Cain criticizes Obama on space exploration


In a speech Saturday to young Republicans, the Georgia business executive was silent about sexual harassment accusations that have jolted his presidential campaign. Four women have accused Cain of sexually harassing them when he led the National Restaurant Association more than a decade ago; two of them filed complaints. Cain has denied wrongdoing.

In his speech, Cain praised President John F. Kennedy as a "great leader" for inspiring a national effort to put a man on the moon, a goal achieved when astronaut Neil Armstong stepped onto the moon's surface in 1969.

"He didn't say, `We might.' He didn't say, `Let's take a poll,"' Cain said. "He said, `We will.' And we did. Only for this president to move us back by canceling a major part of our space program."

Cain also criticized Obama for using Russian technology to ferry astronauts and cargo to the International Space Station.

"I can tell you that as president of the United States, we are not going to bum a ride to outer space with Russia," Cain said to loud applause. "We're going to regain our rightful place in terms of technology, space technology."

Cain was talking about U.S. plans, now that the space shuttle is retired, to use Russian rockets to send astronauts to the International Space Station. In the meantime, NASA is focused on explorations deeper in space.

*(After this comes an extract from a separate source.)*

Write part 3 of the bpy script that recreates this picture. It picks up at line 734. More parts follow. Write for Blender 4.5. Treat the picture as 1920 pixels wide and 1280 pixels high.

It was Bush who decided in 2004 to retire the space shuttle program. The Republican president still supported sending astronauts to the moon and Mars.

Obama, once in office, dropped the goal of a moon mission. Instead, NASA has plans to build a giant rocket capable of sending astronauts to an asteroid and eventually Mars. It wants to outsource to private companies the task of ferrying astronauts and cargo to the space station -- a job previously performed by the space shuttle.

Until private companies are ready, NASA will keep buying seats on Russian Soyuz capsules to get astronauts to the space station. The cost per person to fly on a Soyuz is expected to rise from $56 million to $63 million, which is still cheaper than flying on the shuttle.

Cain did not explain how he thinks the United States should explore outer space and did not take questions from reporters afterward.

Cain spoke in advance of a Republican debate Saturday in South Carolina focused on foreign policy.